Le futur minimum retraite
Aujourd'hui. Il existe le minimum contributif, qui permet d'améliorer les toutes petites pensions (à ne pas confondre avec l'allocation de solidarité aux personnes âgées, qui s'élèvera à 903 euros au 1er janvier 2020). Ce minimum est destiné aux salariés qui ont eu une carrière complète mais ont cotisé sur de faibles montants de rémunération. L'assuré peut bénéficier de ce minimum contributif soit s'il a le nombre de trimestres requis pour sa retraite à taux plein, soit s'il a l'âge du taux plein automatique (fixé à 67 ans pour les générations nées à partir de 1955). Aujourd'hui, plus de 4,8 millions de retraités touchent le minimum contributif, fixé à 980 euros par mois, explique France 2.
Après la réforme. "Le système universel intégrera un dispositif unique de minimum de retraite ouvert à tous les assurés. Il leur garantira un niveau de retraite égal à 85% du smic net pour la réalisation d'une carrière complète, même effectuée à revenus modestes. Il profitera aux personnes ayant connu des périodes d'activité à temps partiel, situation qui touche particulièrement les femmes (...)", détaille le rapport Delevoye.

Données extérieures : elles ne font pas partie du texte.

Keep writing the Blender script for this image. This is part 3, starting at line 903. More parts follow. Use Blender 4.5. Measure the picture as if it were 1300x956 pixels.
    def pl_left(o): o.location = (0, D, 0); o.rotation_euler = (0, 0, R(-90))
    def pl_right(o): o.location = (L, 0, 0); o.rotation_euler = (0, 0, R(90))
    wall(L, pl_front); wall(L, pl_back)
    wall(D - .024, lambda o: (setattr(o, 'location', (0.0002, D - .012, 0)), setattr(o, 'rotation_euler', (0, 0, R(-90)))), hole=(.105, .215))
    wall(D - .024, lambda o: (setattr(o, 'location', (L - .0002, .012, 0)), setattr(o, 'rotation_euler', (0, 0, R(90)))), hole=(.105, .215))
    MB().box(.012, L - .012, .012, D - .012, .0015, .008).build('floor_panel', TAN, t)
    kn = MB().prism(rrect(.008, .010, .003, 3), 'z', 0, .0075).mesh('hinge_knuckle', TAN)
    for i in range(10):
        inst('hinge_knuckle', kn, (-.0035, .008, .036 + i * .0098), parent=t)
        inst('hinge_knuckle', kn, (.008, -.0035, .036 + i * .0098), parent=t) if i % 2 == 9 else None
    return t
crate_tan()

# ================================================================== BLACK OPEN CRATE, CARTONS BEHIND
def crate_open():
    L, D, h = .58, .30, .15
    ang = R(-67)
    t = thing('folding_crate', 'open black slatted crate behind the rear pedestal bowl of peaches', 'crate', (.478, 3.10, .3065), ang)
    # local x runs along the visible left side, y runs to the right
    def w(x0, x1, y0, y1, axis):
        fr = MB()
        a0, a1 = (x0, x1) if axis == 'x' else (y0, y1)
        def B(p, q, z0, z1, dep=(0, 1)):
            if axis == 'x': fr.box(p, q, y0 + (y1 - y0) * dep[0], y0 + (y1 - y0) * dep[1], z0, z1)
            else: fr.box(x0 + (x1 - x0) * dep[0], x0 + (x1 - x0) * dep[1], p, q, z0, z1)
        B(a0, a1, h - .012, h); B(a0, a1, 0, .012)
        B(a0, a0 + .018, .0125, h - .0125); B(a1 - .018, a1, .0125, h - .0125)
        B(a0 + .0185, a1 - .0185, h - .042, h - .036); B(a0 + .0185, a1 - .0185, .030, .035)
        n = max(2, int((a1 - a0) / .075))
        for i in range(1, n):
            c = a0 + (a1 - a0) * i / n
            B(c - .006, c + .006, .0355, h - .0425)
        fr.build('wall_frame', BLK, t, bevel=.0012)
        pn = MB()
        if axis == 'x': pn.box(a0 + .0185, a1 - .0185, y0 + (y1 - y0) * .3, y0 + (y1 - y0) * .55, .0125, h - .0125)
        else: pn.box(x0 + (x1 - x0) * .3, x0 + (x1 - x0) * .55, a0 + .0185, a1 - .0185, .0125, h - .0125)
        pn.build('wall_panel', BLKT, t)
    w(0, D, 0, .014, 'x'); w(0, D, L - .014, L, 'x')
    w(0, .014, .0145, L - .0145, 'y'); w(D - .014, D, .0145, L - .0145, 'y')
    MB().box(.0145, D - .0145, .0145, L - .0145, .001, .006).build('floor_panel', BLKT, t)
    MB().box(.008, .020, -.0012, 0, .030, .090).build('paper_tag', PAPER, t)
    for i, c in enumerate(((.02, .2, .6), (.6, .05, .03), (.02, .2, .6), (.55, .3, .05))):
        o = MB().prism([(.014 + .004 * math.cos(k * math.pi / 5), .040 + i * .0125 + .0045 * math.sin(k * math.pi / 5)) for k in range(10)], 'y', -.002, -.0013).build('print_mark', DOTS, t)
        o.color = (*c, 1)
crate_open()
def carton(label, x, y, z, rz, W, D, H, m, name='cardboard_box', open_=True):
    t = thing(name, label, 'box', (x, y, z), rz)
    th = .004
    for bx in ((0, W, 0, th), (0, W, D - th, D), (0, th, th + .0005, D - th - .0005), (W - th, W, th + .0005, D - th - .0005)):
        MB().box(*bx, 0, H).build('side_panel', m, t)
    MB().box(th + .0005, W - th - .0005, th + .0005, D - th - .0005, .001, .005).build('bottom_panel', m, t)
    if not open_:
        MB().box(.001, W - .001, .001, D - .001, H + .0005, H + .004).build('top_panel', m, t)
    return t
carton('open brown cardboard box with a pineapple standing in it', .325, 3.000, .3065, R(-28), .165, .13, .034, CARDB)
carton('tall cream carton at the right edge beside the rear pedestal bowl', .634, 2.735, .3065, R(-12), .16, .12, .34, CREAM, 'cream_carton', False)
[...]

Ce qui change. Selon le haut-commissaire aux retraites, ce dispositif permettra à tous les bas salaires, où les femmes sont surreprésentées, de partir à 64 ans plutôt qu'à 67 aujourd'hui, à condition d'avoir suffisamment cotisé (43 ans, par exemple, pour la génération 1973). Aujourd'hui, 19% des femmes doivent attendre 67 ans pour partir à la retraite. "Conformément aux annonces du président de la République, les minima de retraite seront relevés de façon à garantir 1 000 euros net par mois pour les assurés ayant effectué une carrière complète, promet Jean-Paul Delevoye. Si la carrière complète n'est pas atteinte, le montant de la garantie sera proratisé." Contactée par franceinfo, l'économiste Claire El Moudden estime que cette disposition servira les femmes :
Revaloriser les petites retraites, cela favorise les femmes et cela offre un peu plus de solidarité pour les moins favorisés du système.à franceinfo
Mais elle rappelle aussi que "dans un régime à points pur, la retraite est le reflet parfait de la carrière de l'assuré. Il sera donc plus favorable aux hommes, dans la mesure où leur salaire est supérieur. D'où l'importance de la solidarité nationale pour compenser" ces écarts. Pour la maîtresse de conférences à l'université de Caen, il faudra voir si la "déclaration d'intention d'un système plus juste est tenue. Pour l'instant, on est dans le flou."